Oh yeah, and I’m in seminary. Ugh. In a few months, I have to decide what kind of apprenticeship I want to do- church work, chaplaincy, or nonprofit work. Oh dear. I really thought I’d want to do church work, but I’m not sure who God is anymore. Not sure churches are hiring people who aren’t sure how salvation works, who have more questions than dogma or doctrine. I have often thought about starting a church, but our vision statement would have to be: “we really don’t know.” I want to walk with people, love them like I see Jesus doing in the gospels, but as far as having answers or evangelism… wow, I just don’t know.

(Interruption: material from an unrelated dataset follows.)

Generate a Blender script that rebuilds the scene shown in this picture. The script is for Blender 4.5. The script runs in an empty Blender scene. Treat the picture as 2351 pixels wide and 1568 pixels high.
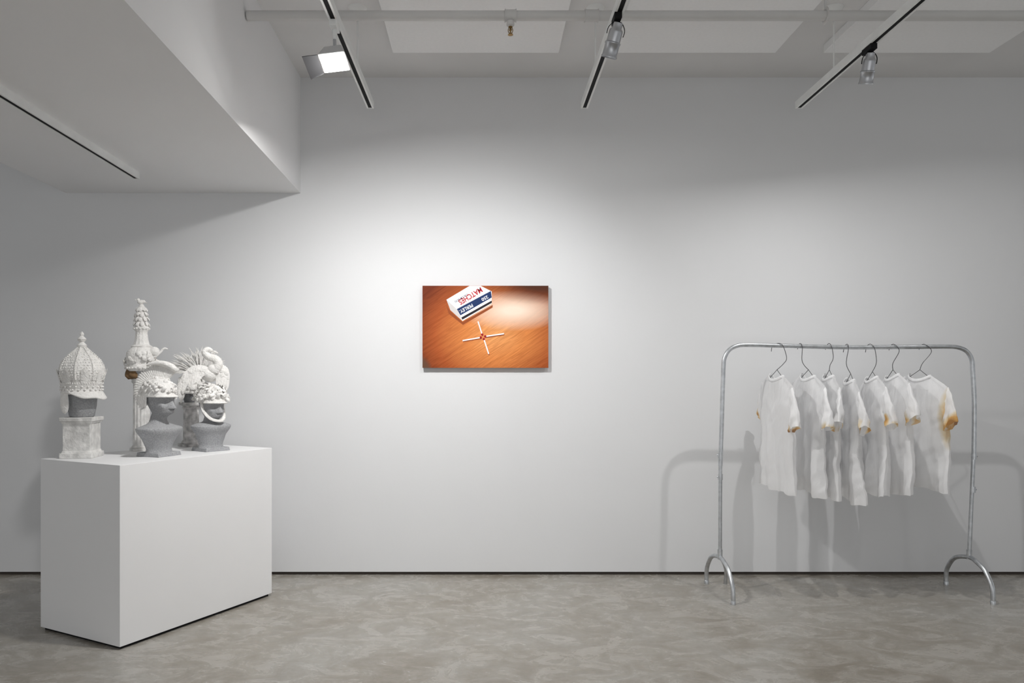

And this brings me to what does feel somewhat solid: Jesus’s love. No matter what I question and strip away and dismiss and cut ties with, I just can’t shake what I’ve known of love incarnate. I’ve seen him in the stories, I’ve fallen in love with him in my heartbreak, and I’ve been loved at my worst. I know him. He’s real. And this I don’t know how to explain either. But the man who gets suffering- I believe him, and I can trust him. The man who eats with outcasts and seeks out wanderers- he’s the real deal. He’s love. I’ve know him in Whispers, in darkness, in Wind-song, in open fields under starry skies, in children’s faces, and in the laughter of friends. I see him in loving acts that catch me off guard, when the choice to give costs dearly, when I thought I was “helping,” but I came racked with need.

So here I am, shaken to my core, and all I have is one thing: Jesus loves me.

Oh brother, it sounds so “Christian” to wrap up this conversation around doubt and questioning truth with this nice tidy bow of “Jesus loves me,” but seriously, it doesn’t feel that tidy on the inside. All the other questions are swirling around me, longing to be answered. At the same time, this love helps me come up for air. This love sits with me in my sorrow and rage, making the uncertainty bearable. And sometimes, I am loved seems like enough.

Easter this year, this newness, is practicing the unknown of “new.” It is living into the aftershocks of a severe shaking. It is learning how to sit in the mystery, how to be okay with not being okay, and learning that new life isn’t always what I thought it would be.